Monday, January 30, 2017

Rejection hurts (especially five months later)

Today I received a job rejection.

Nothing new about that. I actually couldn't tell you how many I've received over the last say two years. What was unusual about that rejection it was for a job that I'd interviewed for five months ago.

Five. Months.

Now if I'd applied, not heard a thing and eventually got an automated HR email months later that's one thing. Often for application stage you don't hear a thing. That's annoying, but fine. If however I've interviewed, I've prepared, presented, taken time out of my existing work and often travelled. Then I deserve the courtesy of a personal response in a timely fashion.
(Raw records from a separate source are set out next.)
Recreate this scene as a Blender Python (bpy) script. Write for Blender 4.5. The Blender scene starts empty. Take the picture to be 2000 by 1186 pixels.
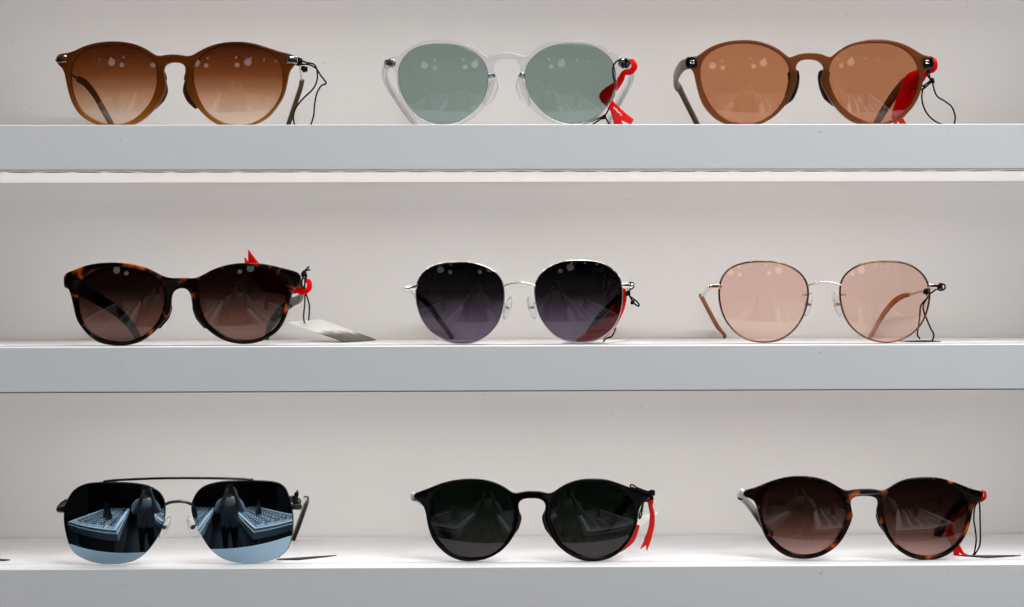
import bpy, bmesh, math, random
from mathutils import Vector, Matrix
random.seed(7)
sc = bpy.context.scene
R = math.radians

# ------------------------------------------------------------------ camera, world, added fill lights, exposure
FPX = 3960.0                         # focal length in photo pixels (photo is 2000 wide)
CAM = Vector((-21.0, -1200.0, 0.0))  # millimetres
CROT = Matrix.Rotation(R(-1.0), 3, 'Z') @ Matrix.Rotation(R(90 - 0.58), 3, 'X') @ Matrix.Rotation(R(-0.15), 3, 'Z')
cd = bpy.data.cameras.new('camera'); cam = bpy.data.objects.new('camera', cd)
sc.collection.objects.link(cam); sc.camera = cam
cd.sensor_width = 36; cd.lens = FPX / 2000 * 36; cd.clip_start = 0.02; cd.clip_end = 60
cam.matrix_world = Matrix.Translation(CAM * .001) @ CROT.to_4x4()

world = bpy.data.worlds.new('World'); sc.world = world; world.use_nodes = True
bg = world.node_tree.nodes['Background']
bg.inputs[0].default_value = (1, .93, .86, 1); bg.inputs[1].default_value = .007

def area_light(name, loc, target, sx, sy, power, col, spread=180):
    l = bpy.data.lights.new(name, 'AREA'); l.shape = 'RECTANGLE'; l.size = sx; l.size_y = sy
    l.energy = power; l.color = col; l.spread = R(spread)
    o = bpy.data.objects.new(name, l); sc.collection.objects.link(o)
    o.location = loc
    o.rotation_euler = (Vector(target) - Vector(loc)).to_track_quat('-Z', 'Y').to_euler()
    return o
area_light('front_fill_light', (.75, -1.05, 1.75), (.2, 0, -.05), 1.2, .9, 60, (.985, .99, 1.0))  # added soft fill for the shelf fronts, placed clear of the lens reflections
area_light('table_fill_left', (-1.0, -2.1, 1.75), (-1.0, -2.1, -.6), .9, 1.6, 30, (.95, .98, 1.0), 60)  # added light that brightens the left table for its reflection
area_light('table_fill_right', (.8, -2.0, 1.75), (.8, -2.0, -.6), .9, 1.6, 30, (.95, .98, 1.0), 60)  # same added light for the right table
LED_STRENGTH = 308.0

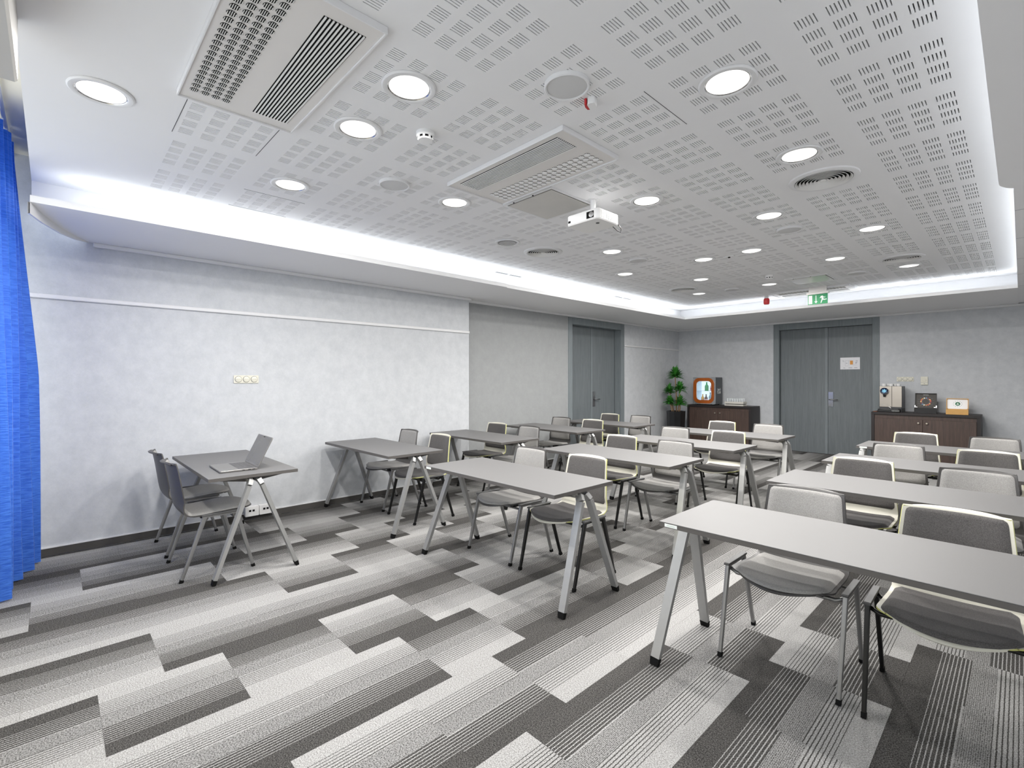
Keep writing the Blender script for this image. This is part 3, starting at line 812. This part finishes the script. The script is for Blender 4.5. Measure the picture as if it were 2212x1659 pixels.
def place_table(label, x, y, rz, sticker=False):
    global first
    t = tproto if first else copy_tree(tproto); first = False
    t.location = (x, y, 0); t.rotation_euler = (0, 0, rz); t['label'] = label; t['group'] = 'grey folding tables'
    if sticker:
        lb = link('edge_label', LBL, t, (-.705 + .062, -.3052, .7265))
        MB().box(-.02, .02, -.0017, -.0010, -.002, .002).build('print', 'print_light', lb)
    return t
place_table('grey folding table carrying the laptop beside the left wall', -4.63, 1.095, 0)
for (c, r), (x, y) in TBL.items():
    place_table('grey folding table with A-shaped silver legs, %s desk of the %s column' % (ROWW[r], COLW[c]), x, y, math.radians(TROT.get((c, r), 0)), (c, r) in (('M', 0), ('R', 0), ('R', 3)))

# ------------------------------------------------------------------ chair
def catmull(pts, n):
    out = []
    P = [pts[0]] + list(pts) + [pts[-1]]
    for i in range(1, len(P) - 2):
        for q in range(n):
            u = q / n; a, b_, c, d = (Vector(P[i-1]), Vector(P[i]), Vector(P[i+1]), Vector(P[i+2]))
            out.append(0.5 * ((2*b_) + (-a + c) * u + (2*a - 5*b_ + 4*c - d) * u*u + (-a + 3*b_ - 3*c + d) * u*u*u))
    out.append(Vector(P[-2])); return out
PROFILE = [(-.284, .430), (-.262, .443), (-.15, .450), (0, .443), (.12, .437), (.178, .446), (.212, .478), (.234, .540), (.250, .640), (.266, .745), (.281, .820), (.291, .838), (.306, .843), (.320, .838)]
prof = catmull(PROFILE, 5); NP = len(prof) - 1
def hwid(i):
    y, z = prof[i]
    if i < 25 and z < .47: f = min(1, max(0, (y + .284) / .12)); return .165 + .067 * math.sin(f * PI / 2) if y < -.164 else .232 - .012 * max(0, (y + .16) / .35)
    f = min(1, max(0, (z - .46) / .37)); return .219 - .034 * f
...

What I got was a formatted HR email, with the option of "feedback" from someone in HR. Not even someone in the room. I'm going to come out and say it: it's disrespectful, to me, to the work I put into the application, the interview and everything that led to that point. At the very least I should have been offered feedback from someone on the panel, at the very least I'd usually expect a phone call. At the very least I'd expect all of this before five months.

Now this is unusual. It's extreme. But it's indicative of the way a sector is going. Academics, particularly early careers ones are now so many, we've become disposable.

And this is where the dichotomy becomes weird. Because to the wider system we're nothing. Nobody. Ten-a-penny and worthless. I get that, most of us get that who are out there now trying. But at the same time nobody can see us as anything BUT academics. So we're nothing to the wider world, and failures to the academic world.

This is also important when offering condolences to friends who have had rejection. I took this, which was my last ditch attempt at an academic job, as cementing proof of my failure. People on twitter were quick to reach out and assure me it wasn't failure, just re-framing my life.

Here's the thing. When that comes from someone who is a PhD doing something else (and happy)it means the world. More often it comes from a PhD who is an academic, who 'made it' and actually can't imagine doing something else.  Many of them also often lament how horrible academia is, how they 'wish' they were doing something else. And yet, they don't leave. And yet, I know they'd have framed any other path as a failure.

And so what now? I got an interview in my last ditch attempt before taking a temporary job out of academia. That I got that interview made me re-think applying again when something came up- I was a great on paper match for that job, but really what is the point? What is the next move?

Well it's resigning myself once again to failure. I always knew I wasn't good enough. But not being considered even a person enough for a polite timely rejection, that's the stuff that hurts.